Comme si ces conditions, qui ne sont pas généralisées à l’ensemble des salariés-es, étaient données en cadeaux aux travailleuses-eurs. Par ailleurs, nous pouvons féliciter la FC-CSN – en soulignant ces 25 ans d’existence au sein de cette huitième ronde de négociations dans le secteur – pour les gains de ses membres.

Comme l’a indiqué la FC-CSN, la priorité est la protection des emplois. Déjà, les établissements hôteliers faisaient travailler moins de salariés-es, certaines tâches anodines et journalières étaient affectées aux cadres. Un autre sujet de frustration était les plans verts, « un terme que les employeurs utilisent sous le prétexte d’être écologiques » aux dires de Valiquette.

À défaut d’offrir le service d’entretien des chambres, certaines administrations d’hôtels offrent maintenant aux clients des rabais aux bars et aux restaurants. Quand plusieurs clients choisissent ce plan pendant plusieurs jours, c’est moins d’heures de travail pour les préposés-es de chambre. Voilà de piètres politiques ou programmes environnementales. Les syndicats, pour leur part, proposent de réels « plans verts » en demandant par exemple la création de postes pour la récupération de matières recyclables et le compostage.

Pour l’instant, les progrès varient d’un hôtel à l’autre.

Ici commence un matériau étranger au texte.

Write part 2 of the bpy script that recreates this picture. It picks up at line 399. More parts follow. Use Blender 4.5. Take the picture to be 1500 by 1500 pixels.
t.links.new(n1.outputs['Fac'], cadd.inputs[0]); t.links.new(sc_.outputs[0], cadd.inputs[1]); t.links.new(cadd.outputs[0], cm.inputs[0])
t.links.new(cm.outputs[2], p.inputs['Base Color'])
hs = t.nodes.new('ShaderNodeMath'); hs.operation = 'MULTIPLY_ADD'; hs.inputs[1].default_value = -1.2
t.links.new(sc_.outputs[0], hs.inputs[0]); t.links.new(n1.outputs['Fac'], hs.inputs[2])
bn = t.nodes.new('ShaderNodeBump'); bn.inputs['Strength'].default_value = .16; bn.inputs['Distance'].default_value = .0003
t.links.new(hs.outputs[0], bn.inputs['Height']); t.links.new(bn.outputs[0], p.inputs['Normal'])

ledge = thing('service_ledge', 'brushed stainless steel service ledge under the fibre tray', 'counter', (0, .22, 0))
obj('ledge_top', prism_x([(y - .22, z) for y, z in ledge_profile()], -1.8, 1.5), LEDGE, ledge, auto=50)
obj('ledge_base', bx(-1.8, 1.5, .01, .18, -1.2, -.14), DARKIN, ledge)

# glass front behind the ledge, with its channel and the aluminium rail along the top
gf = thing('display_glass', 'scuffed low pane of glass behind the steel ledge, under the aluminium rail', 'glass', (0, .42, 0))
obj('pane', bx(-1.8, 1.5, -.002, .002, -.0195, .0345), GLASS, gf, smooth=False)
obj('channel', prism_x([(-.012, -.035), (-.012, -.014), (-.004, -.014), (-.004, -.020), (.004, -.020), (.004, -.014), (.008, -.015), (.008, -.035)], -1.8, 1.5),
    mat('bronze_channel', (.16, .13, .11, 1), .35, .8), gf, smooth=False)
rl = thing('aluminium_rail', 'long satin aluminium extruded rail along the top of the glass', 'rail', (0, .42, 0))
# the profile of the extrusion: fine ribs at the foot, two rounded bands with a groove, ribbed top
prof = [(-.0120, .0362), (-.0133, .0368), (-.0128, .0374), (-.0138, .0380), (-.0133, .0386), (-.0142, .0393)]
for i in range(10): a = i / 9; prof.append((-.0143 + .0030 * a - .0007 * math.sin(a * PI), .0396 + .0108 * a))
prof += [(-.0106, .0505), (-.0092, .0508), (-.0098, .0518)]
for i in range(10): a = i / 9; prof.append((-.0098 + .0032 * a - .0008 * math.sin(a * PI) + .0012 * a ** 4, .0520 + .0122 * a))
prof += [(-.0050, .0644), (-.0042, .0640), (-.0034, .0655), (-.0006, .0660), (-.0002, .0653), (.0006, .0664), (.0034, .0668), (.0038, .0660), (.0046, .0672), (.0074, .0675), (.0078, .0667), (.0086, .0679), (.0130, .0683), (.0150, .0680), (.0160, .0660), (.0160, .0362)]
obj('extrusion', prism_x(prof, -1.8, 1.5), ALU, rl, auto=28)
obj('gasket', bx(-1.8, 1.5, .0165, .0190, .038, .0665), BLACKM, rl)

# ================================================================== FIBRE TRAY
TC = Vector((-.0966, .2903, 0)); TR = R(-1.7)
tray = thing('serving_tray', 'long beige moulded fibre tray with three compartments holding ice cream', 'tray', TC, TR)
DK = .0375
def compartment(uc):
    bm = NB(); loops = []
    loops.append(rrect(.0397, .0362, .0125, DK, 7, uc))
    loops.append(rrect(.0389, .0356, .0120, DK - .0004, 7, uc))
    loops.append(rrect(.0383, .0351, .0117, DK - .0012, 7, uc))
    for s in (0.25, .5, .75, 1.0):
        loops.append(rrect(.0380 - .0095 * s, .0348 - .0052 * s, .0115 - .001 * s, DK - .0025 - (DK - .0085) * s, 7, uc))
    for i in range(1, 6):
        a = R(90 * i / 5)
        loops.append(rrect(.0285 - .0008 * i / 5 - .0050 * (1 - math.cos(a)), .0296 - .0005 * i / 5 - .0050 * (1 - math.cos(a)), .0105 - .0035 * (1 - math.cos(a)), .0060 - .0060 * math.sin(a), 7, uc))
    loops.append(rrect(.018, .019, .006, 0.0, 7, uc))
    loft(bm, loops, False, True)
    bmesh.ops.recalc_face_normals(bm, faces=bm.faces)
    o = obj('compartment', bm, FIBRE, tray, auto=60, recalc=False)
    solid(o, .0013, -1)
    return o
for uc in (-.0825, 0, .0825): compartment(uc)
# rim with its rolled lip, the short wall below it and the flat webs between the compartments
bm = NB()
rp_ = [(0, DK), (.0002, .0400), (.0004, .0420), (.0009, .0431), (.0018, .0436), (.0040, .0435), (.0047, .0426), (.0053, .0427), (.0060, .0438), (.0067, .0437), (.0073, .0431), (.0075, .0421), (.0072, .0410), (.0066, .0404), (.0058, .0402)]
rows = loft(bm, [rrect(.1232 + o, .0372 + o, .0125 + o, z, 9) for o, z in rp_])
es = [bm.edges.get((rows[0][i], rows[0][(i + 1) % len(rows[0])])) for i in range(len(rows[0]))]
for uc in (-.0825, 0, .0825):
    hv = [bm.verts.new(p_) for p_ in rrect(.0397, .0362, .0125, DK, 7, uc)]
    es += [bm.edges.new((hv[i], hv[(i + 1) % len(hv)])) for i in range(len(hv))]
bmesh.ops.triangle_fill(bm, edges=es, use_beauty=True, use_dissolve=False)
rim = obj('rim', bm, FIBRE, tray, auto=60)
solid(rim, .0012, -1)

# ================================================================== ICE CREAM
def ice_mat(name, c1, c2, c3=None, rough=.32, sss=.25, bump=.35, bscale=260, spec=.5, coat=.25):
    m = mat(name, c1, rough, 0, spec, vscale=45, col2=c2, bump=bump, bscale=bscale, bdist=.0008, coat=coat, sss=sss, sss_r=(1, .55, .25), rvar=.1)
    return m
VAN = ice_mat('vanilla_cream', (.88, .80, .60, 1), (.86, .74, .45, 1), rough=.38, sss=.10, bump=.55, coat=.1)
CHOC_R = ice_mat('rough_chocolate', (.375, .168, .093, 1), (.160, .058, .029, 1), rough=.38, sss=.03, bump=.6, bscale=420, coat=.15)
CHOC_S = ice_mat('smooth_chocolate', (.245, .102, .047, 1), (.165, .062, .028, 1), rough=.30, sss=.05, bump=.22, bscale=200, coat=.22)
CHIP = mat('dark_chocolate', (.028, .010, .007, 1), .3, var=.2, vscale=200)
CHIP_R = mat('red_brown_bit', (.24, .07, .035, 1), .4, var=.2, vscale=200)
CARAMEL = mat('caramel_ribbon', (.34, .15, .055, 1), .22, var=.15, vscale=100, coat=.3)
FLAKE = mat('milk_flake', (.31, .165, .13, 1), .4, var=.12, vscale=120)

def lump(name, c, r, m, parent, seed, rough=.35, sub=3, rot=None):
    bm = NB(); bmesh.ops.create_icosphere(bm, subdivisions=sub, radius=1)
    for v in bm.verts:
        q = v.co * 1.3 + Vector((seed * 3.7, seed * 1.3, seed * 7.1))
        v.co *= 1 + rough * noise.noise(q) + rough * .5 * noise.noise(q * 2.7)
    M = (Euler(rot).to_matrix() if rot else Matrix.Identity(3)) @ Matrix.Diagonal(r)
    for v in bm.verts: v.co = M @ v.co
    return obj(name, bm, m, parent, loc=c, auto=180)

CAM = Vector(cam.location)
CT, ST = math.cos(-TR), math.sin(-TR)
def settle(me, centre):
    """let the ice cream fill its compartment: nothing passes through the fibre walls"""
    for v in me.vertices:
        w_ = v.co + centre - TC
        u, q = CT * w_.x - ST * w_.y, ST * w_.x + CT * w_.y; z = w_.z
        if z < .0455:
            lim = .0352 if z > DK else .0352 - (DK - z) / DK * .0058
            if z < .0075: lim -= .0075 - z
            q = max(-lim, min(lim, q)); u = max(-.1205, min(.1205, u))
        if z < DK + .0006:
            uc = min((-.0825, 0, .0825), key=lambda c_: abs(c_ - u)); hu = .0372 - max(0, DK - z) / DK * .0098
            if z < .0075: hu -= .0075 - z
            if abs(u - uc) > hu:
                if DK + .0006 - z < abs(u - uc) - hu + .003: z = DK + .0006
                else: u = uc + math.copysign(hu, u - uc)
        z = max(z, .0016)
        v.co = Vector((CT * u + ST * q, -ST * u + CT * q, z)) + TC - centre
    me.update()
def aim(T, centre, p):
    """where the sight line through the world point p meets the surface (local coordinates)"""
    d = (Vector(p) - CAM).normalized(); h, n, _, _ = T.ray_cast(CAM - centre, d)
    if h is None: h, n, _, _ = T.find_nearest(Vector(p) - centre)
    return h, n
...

De plus, ce sont six conventions collectives qui viendront à échéance dans les semaines qui suivent alors que celles des syndicats de la région métropolitaine étaient à terme fin juin.

Voici leur plateforme de négociation

• une protection accrue des emplois contre le travail des cadres;

• des plans verts et autres programmes des employeurs qui ne menacent pas les emplois et les heures de travail;

• l’obligation d’afficher et de combler les postes vacants, selon leurs statuts, ainsi que l’impossibilité d’abolir des postes lorsque des tâches reliées à ceux-ci continuent à être effectuées;

• une hausse de 2 % de la contribution patronale au régime de retraite;

• des augmentations salariales de 5 % par année;

• une convention collective d’une durée de 3 ans.